In that speech, he also noted that "Congress might have to force" companies like Apple and Google to undermine their encryption.

Read More: Carnegie Mellon Helped the Government Access a Terror-Linked iPhone, Source Says

In March 2015, the FBI removed a recommendation that consumers encrypt their devices. In May, Facebook, Google, Apple, and Microsoft wrote a letter to to Barack Obama asking him to not seek encryption backdoors that would harm the privacy of their customers. Comey called the letter "depressing" and said that there are "societal costs to universal encryption."

By July, Comey was blaming encryption for the unfettered and untappable exchange of information within ISIS: "They don't need to find propaganda, it's buzzing in their pocket. There is a device, a devil on their shoulder all day long saying kill kill kill kill," he said. "We can see them give directions [on Twitter sending them] to end-to-end encrypted app and they give them instructions."

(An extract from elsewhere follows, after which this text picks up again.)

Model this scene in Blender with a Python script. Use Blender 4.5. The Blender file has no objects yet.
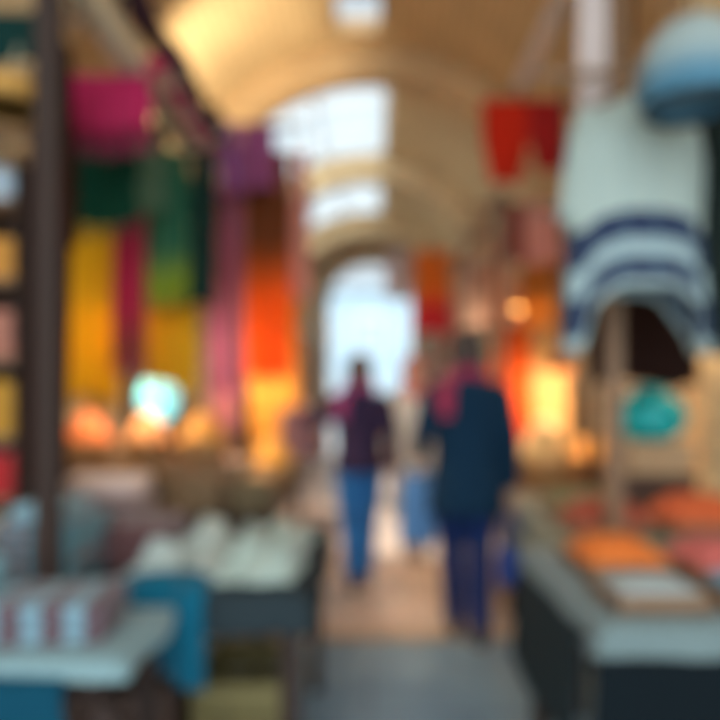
import bpy, bmesh, math, random
from mathutils import Vector, Matrix
random.seed(7)
PI = math.pi
sc = bpy.context.scene
col = bpy.data.collections.new('bazaar'); sc.collection.children.link(col)
CAMZ, FP, VX, VY = 1.35, 700.0, 370.0, 400.0
def P(px, py, d):                       # where a sight line meets the plane at depth d
    return Vector(((px-VX)/FP*d, d, CAMZ+(VY-py)/FP*d))

# ------------------------------------------------------------------ materials
MC = {}
def lin(c):
    return tuple(((v/255.0)/12.92 if v/255.0 <= .04045 else ((v/255.0+.055)/1.055)**2.4) for v in c)+(1.0,)
def newmat(name):
    m = bpy.data.materials.new(name); m.use_nodes = True
    nt = m.node_tree; b = nt.nodes['Principled BSDF']
    return m, nt, b
def N(nt, t, **kw):
    n = nt.nodes.new(t)
    for k, v in kw.items(): setattr(n, k, v)
    return n
def mixcol(nt, fac, a, b, mode='MIX'):
    m = N(nt, 'ShaderNodeMix', data_type='RGBA', blend_type=mode)
    for s, v in ((m.inputs[0], fac), (m.inputs[6], a), (m.inputs[7], b)):
        if hasattr(v, 'links') or hasattr(v, 'is_output'): nt.links.new(v, s)
        else: s.default_value = v
    return m.outputs[2]
def plain(name, c, rough=.7, metal=0, var=.12, scale=9, bump=.15):
    key = (name, c, rough)
    if key in MC: return MC[key]
    m, nt, b = newmat(name)
    tc = N(nt, 'ShaderNodeTexCoord'); nz = N(nt, 'ShaderNodeTexNoise'); nz.inputs['Scale'].default_value = scale
    nz.inputs['Detail'].default_value = 5
    nt.links.new(tc.outputs['Object'], nz.inputs['Vector'])
    c0 = lin(c); c1 = tuple(max(0, v*(1-var*2)) for v in c0[:3])+(1,)
    out = mixcol(nt, nz.outputs['Fac'], c0, c1)
    nt.links.new(out, b.inputs['Base Color'])
    b.inputs['Roughness'].default_value = rough; b.inputs['Metallic'].default_value = metal
    if bump:
        bp = N(nt, 'ShaderNodeBump'); bp.inputs['Strength'].default_value = bump; bp.inputs['Distance'].default_value = .01
        nt.links.new(nz.outputs['Fac'], bp.inputs['Height']); nt.links.new(bp.outputs['Normal'], b.inputs['Normal'])
    MC[key] = m; return m
def wood(name, c, rough=.6):
    key = ('w', name, c)
    if key in MC: return MC[key]
    m, nt, b = newmat(name)
    tc = N(nt, 'ShaderNodeTexCoord'); mp = N(nt, 'ShaderNodeMapping'); mp.inputs['Scale'].default_value = (14, 14, 1.5)
    nz = N(nt, 'ShaderNodeTexNoise'); nz.inputs['Scale'].default_value = 3; nz.inputs['Detail'].default_value = 6
    nt.links.new(tc.outputs['Object'], mp.inputs['Vector']); nt.links.new(mp.outputs[0], nz.inputs['Vector'])
    c0 = lin(c); c1 = tuple(v*.45 for v in c0[:3])+(1,)
    nt.links.new(mixcol(nt, nz.outputs['Fac'], c0, c1), b.inputs['Base Color'])
    b.inputs['Roughness'].default_value = rough
    bp = N(nt, 'ShaderNodeBump'); bp.inputs['Strength'].default_value = .3; bp.inputs['Distance'].default_value = .005
    nt.links.new(nz.outputs['Fac'], bp.inputs['Height']); nt.links.new(bp.outputs['Normal'], b.inputs['Normal'])
    MC[key] = m; return m
def cloth(c, c2=None, mode='plain', n=6.0, thr=.5, trans=.25, rough=.9):
    """woven fabric; UV.y runs down the cloth, UV.x across it. modes: plain, bands (across), stripes (along), dip (two dyes)"""
    key = ('cloth', c, c2, mode, n, thr, trans)
    if key in MC: return MC[key]
    m, nt, b = newmat('woven_cloth')
    uv = N(nt, 'ShaderNodeTexCoord'); sx = N(nt, 'ShaderNodeSeparateXYZ'); nt.links.new(uv.outputs['UV'], sx.inputs[0])
    base = lin(c)
    nz = N(nt, 'ShaderNodeTexNoise'); nz.inputs['Scale'].default_value = 160; nt.links.new(uv.outputs['Object'], nz.inputs['Vector'])
    dark = tuple(v*.78 for v in base[:3])+(1,)
    out = mixcol(nt, nz.outputs['Fac'], base, dark)
    if c2:
        ax = sx.outputs['X'] if mode == 'stripes' else sx.outputs['Y']
        if mode == 'dip':
            mr = N(nt, 'ShaderNodeMapRange'); mr.inputs['From Min'].default_value = thr-.12; mr.inputs['From Max'].default_value = thr+.12
            nt.links.new(ax, mr.inputs['Value']); fac = mr.outputs[0]
        else:
            mu = N(nt, 'ShaderNodeMath', operation='MULTIPLY'); mu.inputs[1].default_value = n; nt.links.new(ax, mu.inputs[0])
            fr = N(nt, 'ShaderNodeMath', operation='FRACT'); nt.links.new(mu.outputs[0], fr.inputs[0])
            gt = N(nt, 'ShaderNodeMath', operation='GREATER_THAN'); gt.inputs[1].default_value = thr; nt.links.new(fr.outputs[0], gt.inputs[0])
            fac = gt.outputs[0]
        out = mixcol(nt, fac, out, lin(c2))
    nt.links.new(out, b.inputs['Base Color'])
    b.inputs['Roughness'].default_value = rough
    b.inputs['Sheen Weight'].default_value = 0 if max(c) < 90 else .2; b.inputs['Specular IOR Level'].default_value = .2
    if trans:
        tr = N(nt, 'ShaderNodeBsdfTranslucent'); nt.links.new(out, tr.inputs['Color'])
        mx = N(nt, 'ShaderNodeMixShader'); mx.inputs[0].default_value = trans
        o = nt.nodes['Material Output']
        nt.links.new(b.outputs[0], mx.inputs[1]); nt.links.new(tr.outputs[0], mx.inputs[2]); nt.links.new(mx.outputs[0], o.inputs['Surface'])
    MC[key] = m; return m
def masonry(name, c, mortar, scale=1.0, bw=.5, rh=.25, coord='UV', rough=.9, msize=.015):
    m, nt, b = newmat(name)
    tc = N(nt, 'ShaderNodeTexCoord'); br = N(nt, 'ShaderNodeTexBrick')
    nt.links.new(tc.outputs[coord], br.inputs['Vector'])
    c0 = lin(c)
    br.inputs['Color1'].default_value = c0; br.inputs['Color2'].default_value = tuple(v*.8 for v in c0[:3])+(1,)
    br.inputs['Mortar'].default_value = lin(mortar)
    br.inputs['Scale'].default_value = scale; br.inputs['Brick Width'].default_value = bw; br.inputs['Row Height'].default_value = rh
    br.inputs['Mortar Size'].default_value = msize
    nz = N(nt, 'ShaderNodeTexNoise'); nz.inputs['Scale'].default_value = 2.2; nz.inputs['Detail'].default_value = 8
    nt.links.new(tc.outputs['Object'], nz.inputs['Vector'])
    mr = N(nt, 'ShaderNodeMapRange'); mr.inputs['To Min'].default_value = .75; mr.inputs['To Max'].default_value = 1.2
    nt.links.new(nz.outputs['Fac'], mr.inputs['Value'])
    out = mixcol(nt, 1.0, br.outputs['Color'], mr.outputs[0], 'MULTIPLY')
    nt.links.new(out, b.inputs['Base Color']); b.inputs['Roughness'].default_value = rough
    bp = N(nt, 'ShaderNodeBump'); bp.inputs['Strength'].default_value = .4; bp.inputs['Distance'].default_value = .02
    ad = N(nt, 'ShaderNodeMath', operation='SUBTRACT'); nt.links.new(nz.outputs['Fac'], ad.inputs[0]); nt.links.new(br.outputs['Fac'], ad.inputs[1])
    nt.links.new(ad.outputs[0], bp.inputs['Height']); nt.links.new(bp.outputs['Normal'], b.inputs['Normal'])
    return m
def weave(c, c2):
    key = ('weave', c, c2)
    if key in MC: return MC[key]
    m, nt, b = newmat('woven_reed')
    tc = N(nt, 'ShaderNodeTexCoord'); ch = N(nt, 'ShaderNodeTexChecker'); ch.inputs['Scale'].default_value = 55
    nt.links.new(tc.outputs['Object'], ch.inputs['Vector'])
    ch.inputs['Color1'].default_value = lin(c); ch.inputs['Color2'].default_value = lin(c2)
    nt.links.new(ch.outputs['Color'], b.inputs['Base Color']); b.inputs['Roughness'].default_value = .75
    bp = N(nt, 'ShaderNodeBump'); bp.inputs['Strength'].default_value = .5; bp.inputs['Distance'].default_value = .005
    nt.links.new(ch.outputs['Fac'], bp.inputs['Height']); nt.links.new(bp.outputs['Normal'], b.inputs['Normal'])
    MC[key] = m; return m
def glow(name, c, s):
    key = ('glow', name, c, s)
    if key in MC: return MC[key]
    m, nt, b = newmat(name)
    b.inputs['Base Color'].default_value = lin(c); b.inputs['Emission Color'].default_value = lin(c); b.inputs['Emission Strength'].default_value = s
    MC[key] = m; return m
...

At a Senate Judiciary Committee hearing in December, Comey said that breaking encryption was "not a technical issue, it's a business model question."

"The question we have to ask is: should they change their business model?," he said.

All of this rhetoric came to a head in early 2016, when Comey had a specific case to point to: The FBI couldn't access the encrypted iPhone of the alleged San Bernardino shooter. The FBI and Comey pushed Apple to build a backdoor into its encryption and then to protect that backdoor from getting into the wild. Apple refused, citing the very real danger this would pose to iPhone customers (potentially allowing hackers or other non-US agencies to access people's phones), and eventually the FBI turned to other means to crack the phone.

With the election taking up most of the second half of 2016, Comey didn't speak about encryption much. But his anti-encryption talk resurfaced just last week, when Comey suggested that a law against encryption might be possible under Trump.

Again, we don't know who will replace Comey. In an interview with Walter Isaacson in October, Deputy FBI Director Andrew McCabe at least sounded pragmatic, noting that many encrypted messaging services operate overseas where the FBI has no jurisdiction. That, at least, is a fact that Comey rarely addressed.